Antov Chekhov

’s “Misery”: All Gray Essay, Research Paper

Antov Chekhov’s “Misery”: All Gray

Curtis W Moore

Eng. 102

Dr. McCoy

30 Oct. 96

Theme 2-1

In the story “Misery” by Antov Chekhov, I identified despair and misery

as a theme. The surroundings amplify the sentiment of the main character, Iona

Potapov. Cold and gray surrounds’ Iona Potapov and he is extremely miserable.

Iona Potapov wants to speak to another human about his son’s death but no one

will listen. Failing to speak with any humans, Iona is resigned to speak with

his horse.

At the beginning of the story Anton Chekhov sets the environment for the

story. “The twilight of evening.” (30) While reading this story, I envision

the scenery by what Anton Chekhov wrote. “Big flakes of wet snow are whirling

lazily about the street lamps, which have just been lighted, and lying in a thin

soft layer on the roofs, horses’ backs, shoulders, caps.” (30) The picture

portrayed is that of dull, gloomy, sludge and gray ash covering all of the

surrounding areas. ” The familiar gray landscape.” (30)

The dis-pair and loneliness that Iona feels are sorrow. “May it do you

good . . . But my son is dead, mate . . . Do you hear?” (33). Iona

desperately wants to tell about his sons’ death, and how it is affecting him.

“He wants to tell how his son was taken ill, how he suffered, what he said

before he died, how he died”(34). Ionas’ son has died, and he feels as though it

should have been he to the grave instead of his youthful son. “My son ought to

be driving not I”(34).

The gray dismal surroundings entrap Iona and make the desolation worse

for him. “Iona Potapov, the sledge-driver, is all white like a ghost” (30). “He

sits on the box without stirring, bent as double as the living body can be bent”

(30). “He cannot think about his son when he is alone” (34). The surroundings

make him feel separated from his inner feelings. “But now the shades of evening

are falling on the town. The pale light of the street lamps changes to a vivid

color, and the bustle of the street grows noisier.”(31)
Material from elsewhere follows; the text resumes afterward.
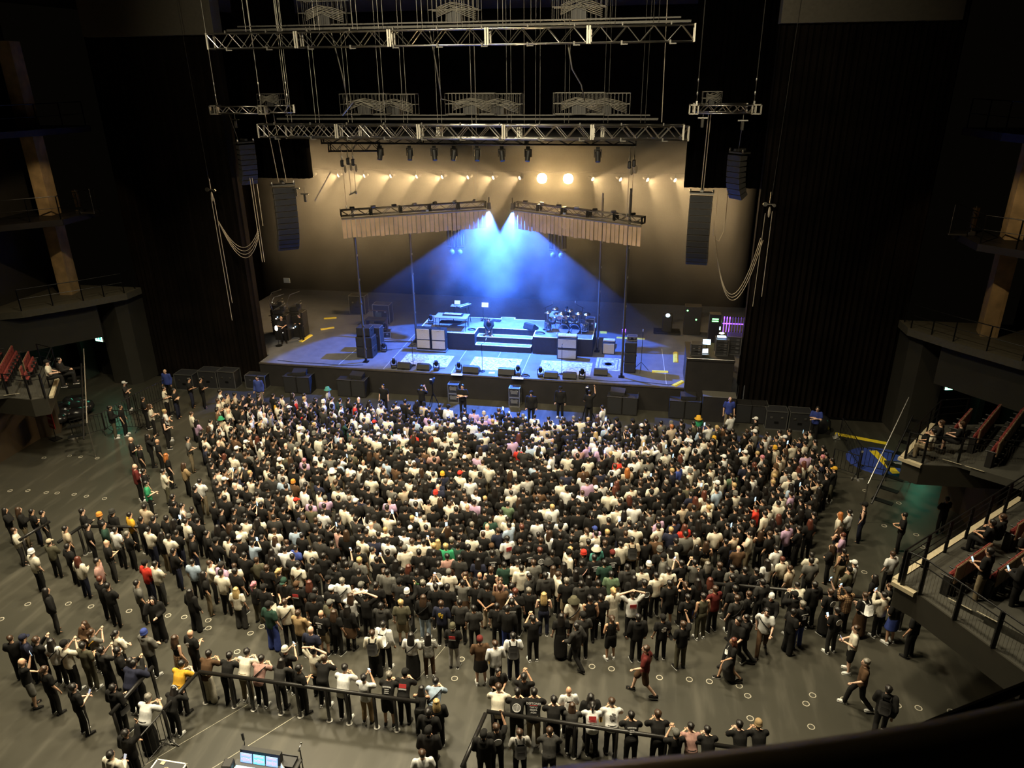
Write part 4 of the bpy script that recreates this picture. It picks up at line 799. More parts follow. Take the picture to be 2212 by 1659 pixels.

When Iona tries to tell of his sons death, he is unable to say what he

really feels. “Iona looks at his fare and moves his lips . . . Apparently he

means to say something, but nothing comes out but a sniff.”(31) He tries again,

and is able to say, in a detached tone, “My son . . . , er . . . my son died

this week, sir.”(31) The fare is an “officer in a military overcoat.” (31) After

this brief conversation Iona sits in solitude, alone with his thoughts. “Again

the wet snow paints him and his horse white. One hour passes, and then another .

. . “(31) Iona wants to forget about his sons death, “but to think of him and

picture him is insufferable anguish . . . “(34)

In the end of this story Iona is left speaking with his horse. “Now,

suppose you had a little colt, and you were own mother to that little colt . . .

And all at once that same little colt went and died . . . You’d be sorry,

wouldn’t you? . ..”(34) His horse listens as all good horses do. “The little

mare munches, listens, and breaths on her master’s hands.”(34) Iona is now

content on telling his story to the horse. “Iona is carried away and tells her

all about it.”(34)

Feelings and emotions overwhelm us when we manage with the death of a

loved-one. Guilt, blame, and denial are all part of the experiences we go

through in mourning the passing death. A large amount of what we experience is

directly related to the environment that we are in when the death occurs. Iona

had an especially tough time with this experience in the setting that he was

placed in. A perfect situation for Iona would have been a week off from work,

and surrounded by close friends and family.